Charmides. To discuss and reason in private is one thing, Socrates, to battle in the throng of the assembly is another.

Socrates. And yet a man who can count, counts every bit as well in a crowd as when seated alone by himself; and it is the best performer on the harp in private who carries off the palm of victory in public.

Charmides. But do you not see that modesty and timidity are feelings implanted in man's nature? and these are much more powerfully present to us in a crowd than within the cirlce of our intimates.

Socrates. Yes, but what I am bent on teaching you is that while you feel no such bashfulness and timidity before the wisest and strongest of men, you are ashamed of opening your lips in the midst of weaklings and dullards.[6] Is it the fullers among them of whom you stand in awe, or the cobblers, or the carpenters, or the coppersmiths, or the merchants, or the farmers, or the hucksters of the market-place exchanging their wares, and bethinking them how they are to buy this thing cheap, and to sell the other dear--is it before these you are ashamed, for these are the individual atoms out of which the Public Assembly is composed?[7] And what is the difference, pray, between your behaviour and that of a man who, being the superior of trained athletes, quails before a set of amateurs? Is it not the case that you who can argue so readily with the foremost statesmen in the city, some of whom affect to look down upon you--you, with your vast superiority over practised popular debaters--are no sooner confronted with a set of folk who never in their lives gave politics a thought, and into whose heads certainly it never entered to look down upon you--than you are afraid to open your lips in mortal terror of being laughed at?

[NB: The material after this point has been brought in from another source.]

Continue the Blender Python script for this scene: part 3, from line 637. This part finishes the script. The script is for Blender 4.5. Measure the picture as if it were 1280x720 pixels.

Well, but you would admit (he answered) that sound argument does frequently bring down the ridicule of the Popular Assembly.

Socrates. Which is equally true of the others.[8] And that is just what rouses my astonishment, that you who can cope so easily with these lordly people (when guilty of ridicule) should persuade yourself that you cannot stand up against a set of commoners.[9] My good fellow, do not be ignorant of yourself![10] do not fall into that commonest of errors--theirs who rush off to investigate the concerns of the rest of the world, and have no time to turn and examine themselves. Yet that is a duty which you must not in cowardly sort draw back from: rather must you brace ourself to give good heed to your own self; and as to public affairs, if by any manner of means they may be improved through you, do not neglect them. Success in the sphere of politics means that not only the mass of your fellow-citizens, but your personal friends and you yourself last but not least, will profit by your action.

[1] See last chapter for his relationship to Glaucon (the younger) and Plato; for a conception of his character, Plato's dialogue "Charmides"; "Theag." 128 E; "Hell." II. iv. 19; "Symp." iv. 31; Grote, "Plato," i. 480.

[2] In some conquest (e.g. of the Olympic games) where the prize is a mere wreath.

[3] Cf. Pindar passim.

[4] Or add, "and cannot escape from."

[5] See above, I. v. 4; here possibly of political club conversation.

[6] Cf. Cic. "Tusc." v. 36, 104; Plat. "Gorg." 452 E, 454 B.

[7] Cf. Plat. "Protag." 319 C. See W. L. Newman, op. cit. i. 103.

[8] {oi eteroi}, i.e. "the foremost statesmen" mentioned before. Al. "the opposite party," the "Tories," if one may so say, of the political clubs.

[9] Lit. "those . . . these."

[10] Ernesti aptly cf. Cic. "ad Quint." iii. 6. See below, III. ix. 6; IV. ii. 24.